WRITTEN TASK -
From the entries below, copy every line holding the word "only".

[Dataset items]
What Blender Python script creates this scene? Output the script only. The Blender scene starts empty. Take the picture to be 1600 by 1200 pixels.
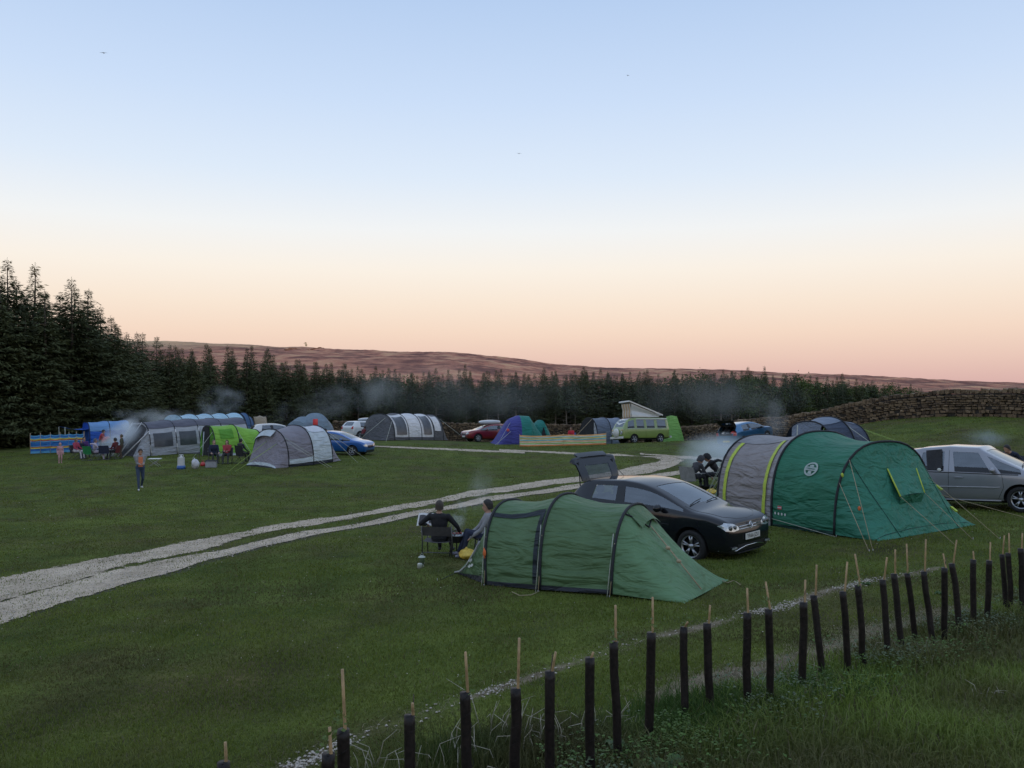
import bpy, bmesh, math, random
import numpy as np
from mathutils import Vector, Matrix, Quaternion, noise as mnoise
from mathutils.bvhtree import BVHTree

R = math.radians
scene = bpy.context.scene
COL = scene.collection
random.seed(7)
rng = np.random.default_rng(11)

# ---------------------------------------------------------------- camera
CZ = 4.4          # eye height above the lower field
F = 1300.0        # focal length in pixels of a 1600 wide picture
cam_data = bpy.data.cameras.new('camera')
cam_data.sensor_width = 36.0
cam_data.lens = F / 1600.0 * 36.0
cam_data.clip_start = 0.05
cam_data.clip_end = 20000.0
cam = bpy.data.objects.new('camera', cam_data)
COL.objects.link(cam)
cam.location = (0, 0, CZ)
cam.rotation_euler = (R(90), 0, 0)
scene.camera = cam

# ---------------------------------------------------------------- world: clear dusk sky
world = bpy.data.worlds.new('World')
scene.world = world
world.use_nodes = True
wn, wl = world.node_tree.nodes, world.node_tree.links
wn.clear()
w_out = wn.new('ShaderNodeOutputWorld')
w_bg = wn.new('ShaderNodeBackground')
w_tc = wn.new('ShaderNodeTexCoord')
w_sep = wn.new('ShaderNodeSeparateXYZ')
w_ramp = wn.new('ShaderNodeValToRGB')
w_sky = wn.new('ShaderNodeTexSky')
w_sky.sky_type = 'NISHITA'
w_sky.sun_disc = False
w_sky.sun_elevation = R(2.5)
w_sky.sun_rotation = R(165)
w_sky.altitude = 300
w_add = wn.new('ShaderNodeMixRGB')
w_add.blend_type = 'MIX'
w_add.inputs[0].default_value = 0.0
def s2l(c):
    return tuple(((v / 255.0) / 12.92 if v / 255.0 <= 0.04045 else ((v / 255.0 + 0.055) / 1.055) ** 2.4) for v in c)
SKY = [(-1.0, (120, 110, 108)), (-0.02, (184, 147, 146)), (0.0, (196, 160, 156)), (0.03, (209, 179, 168)),
       (0.06, (219, 194, 178)), (0.095, (223, 206, 191)), (0.135, (225, 216, 206)), (0.18, (218, 219, 220)),
       (0.24, (200, 211, 225)), (0.32, (183, 200, 224)), (0.42, (164, 186, 217)), (0.6, (164, 186, 218)), (1.0, (168, 189, 220))]
el = w_ramp.color_ramp.elements
while len(el) > 1:
    el.remove(el[-1])
first = True
for s, c in SKY:
    p = (s + 1) / 2
    e = el[0] if first else el.new(p)
    e.position = p
    e.color = s2l(c) + (1,)
    first = False
w_mr = wn.new('ShaderNodeMapRange')
w_mr.inputs[1].default_value = -1
w_mr.inputs[2].default_value = 1
wl.new(w_tc.outputs['Generated'], w_sep.inputs[0])
wl.new(w_sep.outputs['Z'], w_mr.inputs[0])
wl.new(w_mr.outputs[0], w_ramp.inputs[0])
# faint physical sky on top of the dusk gradient
w_sc = wn.new('ShaderNodeMixRGB')
w_sc.blend_type = 'ADD'
w_sc.inputs[0].default_value = 0.012
wl.new(w_ramp.outputs[0], w_sc.inputs[1])
wl.new(w_sky.outputs[0], w_sc.inputs[2])
wl.new(w_sc.outputs[0], w_bg.inputs[0])
w_bg.inputs[1].default_value = 1.0
wl.new(w_bg.outputs[0], w_out.inputs[0])

# ---------------------------------------------------------------- sun: last low light from behind the camera; an unseen ridge added behind the camp shades the field, only the moor still catches it
sun_data = bpy.data.lights.new('sun', 'SUN')
sun_data.energy = 4.5
sun_data.angle = R(0.6)
sun_data.color = (1.0, 0.50, 0.30)
sun = bpy.data.objects.new('sun', sun_data)
COL.objects.link(sun)
sun.location = (0, -20, 30)
_az, _el = R(-75), R(3.0)
_d = Vector((math.cos(_az) * math.cos(_el), math.sin(_az) * math.cos(_el), math.sin(_el)))   # towards the sun
sun.rotation_euler = _d.to_track_quat('Z', 'Y').to_euler()

vs = scene.view_settings
vs.view_transform = 'Standard'
vs.look = 'None'
vs.exposure = 0.30
vs.gamma = 1.0
vs.use_curve_mapping = False
scene.render.engine = 'CYCLES'
scene.cycles.use_denoising = True
scene.cycles.max_bounces = 6
scene.cycles.transparent_max_bounces = 16
scene.cycles.volume_bounces = 3
scene.cycles.volume_step_rate = 2.0
scene.cycles.volume_max_steps = 64

# ================================================================ helpers
MATS = {}
def nt_new(name):
    m = bpy.data.materials.new(name)
    m.use_nodes = True
    n, l = m.node_tree.nodes, m.node_tree.links
    n.clear()
    out = n.new('ShaderNodeOutputMaterial')
    b = n.new('ShaderNodeBsdfPrincipled')
    l.new(b.outputs[0], out.inputs[0])
    return m, n, l, b, out

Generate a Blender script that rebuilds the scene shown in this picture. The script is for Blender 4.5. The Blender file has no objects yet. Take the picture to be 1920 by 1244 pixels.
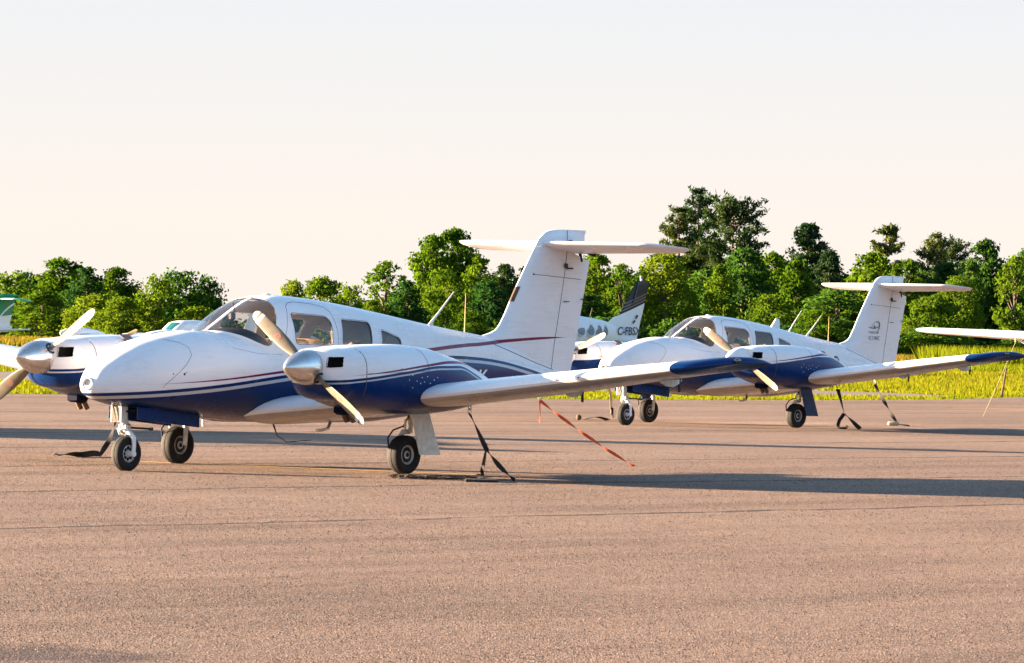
import bpy, math, random
import numpy as np
from mathutils import Vector, Matrix
R = math.radians
random.seed(7); rng = np.random.default_rng(7)
scene = bpy.context.scene
COL = scene.collection
# ------------------------------------------------------------------ helpers
class MB:
    def __init__(s): s.v=[]; s.f=[]; s.m=[]
    def add(s, V, F, mi=0):
        o=len(s.v); s.v.extend([tuple(map(float,p)) for p in V])
        for q in F: s.f.append(tuple(int(i)+o for i in q)); s.m.append(mi)
        return s
    def loft(s, rings, closed=True, cap0=False, cap1=False, mi=0):
        n=len(rings[0]); V=[p for r in rings for p in r]; F=[]
        for i in range(len(rings)-1):
            for j in range(n if closed else n-1):
                k=(j+1)%n; F.append((i*n+j,i*n+k,(i+1)*n+k,(i+1)*n+j))
        if cap0: F.append(tuple(range(n))[::-1])
        if cap1: F.append(tuple((len(rings)-1)*n+j for j in range(n)))
        return s.add(V,F,mi)
    def tube(s, pts, rad, n=10, mi=0, cap=True):
        pts=[Vector(p) for p in pts]; m=len(pts)
        if not hasattr(rad,'__len__'): rad=[rad]*m
        rings=[]; up=None
        for i,p in enumerate(pts):
            t=(pts[min(i+1,m-1)]-pts[max(i-1,0)]).normalized()
            if up is None:
                up=Vector((0,0,1)) if abs(t.z)<.9 else Vector((1,0,0))
            a=t.cross(up).normalized(); b=a.cross(t).normalized(); up=b
            rings.append([p+rad[i]*(math.cos(2*math.pi*j/n)*a+math.sin(2*math.pi*j/n)*b) for j in range(n)])
        return s.loft(rings,True,cap,cap,mi)
    def lathe(s, prof, o=(0,0,0), axis='x', n=32, mi=0, cap0=False, cap1=False):
        rings=[]
        for h,r in prof:
            ring=[]
            for j in range(n):
                a=2*math.pi*j/n; c,d=r*math.cos(a),r*math.sin(a)
                p={'x':(h,c,d),'y':(d,h,c),'z':(c,d,h)}[axis]
                ring.append((p[0]+o[0],p[1]+o[1],p[2]+o[2]))
            rings.append(ring)
        return s.loft(rings,True,cap0,cap1,mi)
    def box(s, c, d, b=.0, mi=0, rot=None):
        # box with chamfered vertical/horizontal edges: rounded slab of two inset layers
        x,y,z=d[0]/2,d[1]/2,d[2]/2; b=min(b,x*.9,y*.9,z*.9)
        def ring(zz,i):
            X,Y=x-i,y-i
            if b<=0: return [(-X,-Y,zz),(X,-Y,zz),(X,Y,zz),(-X,Y,zz)]
            return [(-X+b,-Y,zz),(X-b,-Y,zz),(X,-Y+b,zz),(X,Y-b,zz),(X-b,Y,zz),(-X+b,Y,zz),(-X,Y-b,zz),(-X,-Y+b,zz)]
        rings=[ring(-z,0),ring(z,0)] if b<=0 else [ring(-z,b*.8),ring(-z+b*.8,0),ring(z-b*.8,0),ring(z,b*.8)]
        M=rot.to_matrix() if rot is not None else Matrix.Identity(3); c=Vector(c)
        rings=[[M@Vector(p)+c for p in r] for r in rings]
        return s.loft(rings,True,True,True,mi)
    def build(s, name, mats, parent=None, smooth=True, angle=40):
        me=bpy.data.meshes.new(name); me.from_pydata(s.v,[],s.f); me.update()
        if not isinstance(mats,(list,tuple)): mats=[mats]
        for m in mats: me.materials.append(m)
        if len(mats)>1: me.polygons.foreach_set('material_index',s.m)
        if smooth:
            me.shade_smooth(); me.set_sharp_from_angle(angle=R(angle))
        o=bpy.data.objects.new(name,me); COL.objects.link(o)
        if parent is not None: o.parent=parent
        return o
def tag(o,label=None,cat=None,group=None,kind=None):
    if label: o['label']=label
    if cat: o['category']=cat
    if group: o['group']=group
    if kind: o['kind']=kind
    return o
def empty(name,loc=(0,0,0),parent=None):
    o=bpy.data.objects.new(name,None); COL.objects.link(o); o.location=loc
    o.empty_display_size=.2
    if parent is not None: o.parent=parent
    return o
def copy_tree(o,parent=None):
    c=o.copy(); COL.objects.link(c)
    if parent is not None: c.parent=parent
    for ch in list(o.children): copy_tree(ch,c)
    return c
def rounded(poly,r=.03,n=5):
    out=[]; N=len(poly)
    for i in range(N):
        p=np.array(poly[i],float); a=np.array(poly[i-1],float)-p; b=np.array(poly[(i+1)%N],float)-p
        la,lb=np.linalg.norm(a),np.linalg.norm(b); k=min(r,la*.45,lb*.45)
        P0=p+a/la*k; P1=p+b/lb*k
        for t in np.linspace(0,1,n): out.append(tuple((1-t)**2*P0+2*t*(1-t)*p+t*t*P1))
    return out
def resample(poly,step,closed=True):
    P=[np.array(p,float) for p in poly]
    if closed: P.append(P[0])
    out=[]
    for a,b in zip(P[:-1],P[1:]):
        n=max(1,int(math.ceil(np.linalg.norm(b-a)/step)))
        for k in range(n): out.append(a+(b-a)*k/n)
    if not closed: out.append(P[-1])
    return out
def inside(px,pz,poly):
    poly=np.array(poly); x,z=np.asarray(px),np.asarray(pz); r=np.zeros(x.shape,bool)
    j=len(poly)-1
    for i in range(len(poly)):
        xi,zi=poly[i]; xj,zj=poly[j]
        c=((zi>z)!=(zj>z))&(x<(xj-xi)*(z-zi)/((zj-zi) if zj!=zi else 1e-9)+xi); r^=c; j=i
    return r
# ------------------------------------------------------------------ materials
def nt(name):
    m=bpy.data.materials.new(name); m.use_nodes=True; t=m.node_tree
    return m,t,t.nodes['Principled BSDF']
def link(t,a,b): t.links.new(a,b)
def node(t,ty,**k):
    n=t.nodes.new(ty)
    for a,b in k.items(): setattr(n,a,b)
    return n
def math_(t,op,a,b=None,c=None,clamp=False):
    n=node(t,'ShaderNodeMath',operation=op); n.use_clamp=clamp
    for i,v in enumerate((a,b,c)):
        if v is None: continue
        if isinstance(v,(int,float)): n.inputs[i].default_value=v
        else: link(t,v,n.inputs[i])
    return n.outputs[0]
def mix(t,f,a,b):
    n=node(t,'ShaderNodeMix',data_type='RGBA')
    for i,v in ((0,f),(6,a),(7,b)):
        if isinstance(v,(int,float)): n.inputs[i].default_value=v
        elif isinstance(v,tuple): n.inputs[i].default_value=(*v[:3],1)
        else: link(t,v,n.inputs[i])
    return n.outputs[2]
def objco(t): return node(t,'ShaderNodeTexCoord').outputs['Object']
def noise(t,scale,co=None,detail=4,rough=.55,dim='3D'):
    n=node(t,'ShaderNodeTexNoise'); n.inputs['Scale'].default_value=scale
    n.inputs['Detail'].default_value=detail; n.inputs['Roughness'].default_value=rough
    if co is not None: link(t,co,n.inputs['Vector'])
    return n.outputs['Fac']
def ramp(t,f,stops):
    n=node(t,'ShaderNodeValToRGB'); e=n.color_ramp.elements
    while len(e)<len(stops): e.new(.5)
    for x,(p,c) in zip(e,stops): x.position=p; x.color=(*c[:3],1) if len(c)>=3 else (c[0],)*3+(1,)
    link(t,f,n.inputs[0]); return n.outputs[0]
def smooth_(t,x,a,b):
    n=node(t,'ShaderNodeMapRange',interpolation_type='SMOOTHSTEP'); link(t,x,n.inputs[0])
    n.inputs[1].default_value=a; n.inputs[2].default_value=b; return n.outputs[0]
def bump(t,b,h,strength,dist):
    n=node(t,'ShaderNodeBump'); n.inputs['Strength'].default_value=strength; n.inputs['Distance'].default_value=dist
    link(t,h,n.inputs['Height']); link(t,n.outputs[0],b.inputs['Normal'])
def simple(name,c,rough=.5,metal=0,var=.12,scale=6,spec=.5,coat=0,bumpy=0):
    m,t,b=nt(name); co=objco(t); f=noise(t,scale,co,5)
    d=tuple(x*(1-var) for x in c); l=tuple(min(1,x*(1+var)) for x in c)
    link(t,ramp(t,f,[(.3,d),(.7,l)]),b.inputs['Base Color'])
    b.inputs['Metallic'].default_value=metal
    link(t,math_(t,'MULTIPLY_ADD',f,.2,rough-.1),b.inputs['Roughness'])
    b.inputs['Specular IOR Level'].default_value=spec
    if coat: b.inputs['Coat Weight'].default_value=coat; b.inputs['Coat Roughness'].default_value=.08
    if bumpy: bump(t,b,noise(t,scale*8,co,4),bumpy,.01)
    return m
def fcurve(t,x,pts,x0,x1,y1):
    mp=node(t,'ShaderNodeMapRange'); link(t,x,mp.inputs[0]); mp.inputs[1].default_value=x0; mp.inputs[2].default_value=x1
    fc=node(t,'ShaderNodeFloatCurve'); c=fc.mapping.curves[0]
    pts=sorted(((p[0]-x0)/(x1-x0),p[1]/y1) for p in pts)
    c.points[0].location=pts[0]; c.points[1].location=pts[-1]
    for p in pts[1:-1]: c.points.new(*p)
    for p in c.points: p.handle_type='AUTO_CLAMPED'
    fc.mapping.use_clip=False; fc.mapping.update()
    link(t,mp.outputs[0],fc.inputs['Value'])
    return math_(t,'MULTIPLY',fc.outputs[0],y1)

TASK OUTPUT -
What Blender Python script creates this scene? Output the script only. The Blender scene starts empty. Take the picture to be 1600 by 1200 pixels.
# ---------------------------------------------------------------- sun: last low light from behind the camera; an unseen ridge added behind the camp shades the field, only the moor still catches it